![](https://images.squarespace-cdn.com/content/v1/6047227300a40d0d1c0c4083/1618908407845-XHSAUUR8A5NHBJWA7LGX/IMG_6910.jpg)
It was late at night when we arrived at our hotel, but early the next morning we were up again for the rest of the drive to the main tourist site, a large nearby lake. I went into the hotel breakfast quickly before we left and was surprised to see it packed with tourists, who were all presumably making the same trip. I handed the guy on the door my breakfast voucher, he looked at it, nodded, and handed me a boiled egg in return before pointing me in the direction of the buffet.
Back in the van for the drive, I was quite looking forward to a few undisturbed hours to catch up on the sleep I had been denied the night before. It soon became clear, though, that this was going to be difficult, because our tour guide for the day had a lot to tell us and seemed pretty much incapable of stopping the flow of talk. Once I had grudgingly accepted that her enthusiasm was going to triumph over my tiredness, I gave up trying to ignore her and started listening to what she was telling us. We were going to see the Kanasi Lake which, if you look at the map of China, you will see is basically right up in the corner of the top left-hand point, close to the border with Russia, Mongolia, and Kazakhstan. The main ethnic minority in the region was the Kazakhs, who despite Government efforts in Kazakhstan to boost economic well-being and to boost the population – including encouraging polygamy – seemed to prefer staying in China. Our guide was a Kazakh, and her name sounded suspiciously like Noodle.
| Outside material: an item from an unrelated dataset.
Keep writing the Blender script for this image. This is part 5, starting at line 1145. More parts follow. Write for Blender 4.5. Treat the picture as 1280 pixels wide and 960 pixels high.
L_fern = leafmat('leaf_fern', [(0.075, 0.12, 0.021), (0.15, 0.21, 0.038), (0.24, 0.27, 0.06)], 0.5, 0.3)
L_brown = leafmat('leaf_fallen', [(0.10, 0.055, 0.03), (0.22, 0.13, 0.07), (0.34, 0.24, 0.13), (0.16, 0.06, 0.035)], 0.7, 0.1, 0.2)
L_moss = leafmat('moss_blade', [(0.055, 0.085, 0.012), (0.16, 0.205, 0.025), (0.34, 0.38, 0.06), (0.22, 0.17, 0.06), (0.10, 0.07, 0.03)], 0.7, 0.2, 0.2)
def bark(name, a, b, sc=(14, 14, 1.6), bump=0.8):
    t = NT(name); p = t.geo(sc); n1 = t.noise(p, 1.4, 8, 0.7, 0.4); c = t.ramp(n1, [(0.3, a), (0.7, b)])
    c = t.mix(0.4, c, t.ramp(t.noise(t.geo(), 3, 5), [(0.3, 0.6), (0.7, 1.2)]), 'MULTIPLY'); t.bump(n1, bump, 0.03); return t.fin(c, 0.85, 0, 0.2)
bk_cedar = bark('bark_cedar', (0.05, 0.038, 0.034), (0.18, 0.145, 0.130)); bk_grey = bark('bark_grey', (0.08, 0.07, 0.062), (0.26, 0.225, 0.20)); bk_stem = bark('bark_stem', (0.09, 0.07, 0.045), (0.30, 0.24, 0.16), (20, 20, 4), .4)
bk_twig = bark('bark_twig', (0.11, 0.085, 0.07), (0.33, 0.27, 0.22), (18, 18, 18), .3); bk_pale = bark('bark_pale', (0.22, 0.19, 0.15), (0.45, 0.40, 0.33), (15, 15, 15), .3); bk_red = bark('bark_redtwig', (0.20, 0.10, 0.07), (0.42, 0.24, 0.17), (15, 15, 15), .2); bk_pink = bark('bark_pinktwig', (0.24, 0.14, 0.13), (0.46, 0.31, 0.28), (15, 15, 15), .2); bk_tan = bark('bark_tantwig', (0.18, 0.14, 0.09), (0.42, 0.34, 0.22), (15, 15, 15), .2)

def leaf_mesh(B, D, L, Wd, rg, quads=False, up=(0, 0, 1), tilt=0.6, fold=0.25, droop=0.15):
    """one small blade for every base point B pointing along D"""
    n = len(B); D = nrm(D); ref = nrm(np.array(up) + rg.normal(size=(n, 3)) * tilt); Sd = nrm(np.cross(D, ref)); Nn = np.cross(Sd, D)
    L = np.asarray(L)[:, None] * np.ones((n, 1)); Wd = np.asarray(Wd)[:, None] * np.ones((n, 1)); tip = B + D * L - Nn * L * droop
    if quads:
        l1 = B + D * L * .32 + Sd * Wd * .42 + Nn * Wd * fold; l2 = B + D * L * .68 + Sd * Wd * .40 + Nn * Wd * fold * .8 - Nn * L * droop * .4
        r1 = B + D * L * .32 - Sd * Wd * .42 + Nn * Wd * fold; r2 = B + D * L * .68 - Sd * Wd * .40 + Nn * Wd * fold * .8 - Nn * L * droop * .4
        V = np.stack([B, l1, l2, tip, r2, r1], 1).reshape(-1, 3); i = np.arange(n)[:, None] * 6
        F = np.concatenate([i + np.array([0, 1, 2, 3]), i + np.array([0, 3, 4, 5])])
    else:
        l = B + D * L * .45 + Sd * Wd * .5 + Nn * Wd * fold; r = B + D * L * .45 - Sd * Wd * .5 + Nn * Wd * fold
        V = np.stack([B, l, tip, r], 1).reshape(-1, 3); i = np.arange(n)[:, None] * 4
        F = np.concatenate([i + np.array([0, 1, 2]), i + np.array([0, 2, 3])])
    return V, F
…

As the sun rose, we saw the landscape stretch out in front of us, a long, flat plain reaching to a range of mountains rising up behind. We started to climb up into the mountains, the clouds cleared, and we could see blue sky out in every direction. Then as we rounded one final corner, the Kanasi Lake came into view. Emerald green, the lake sat in the basin between the mountains, feeding the river that wound its way through the valleys back down to the plains below.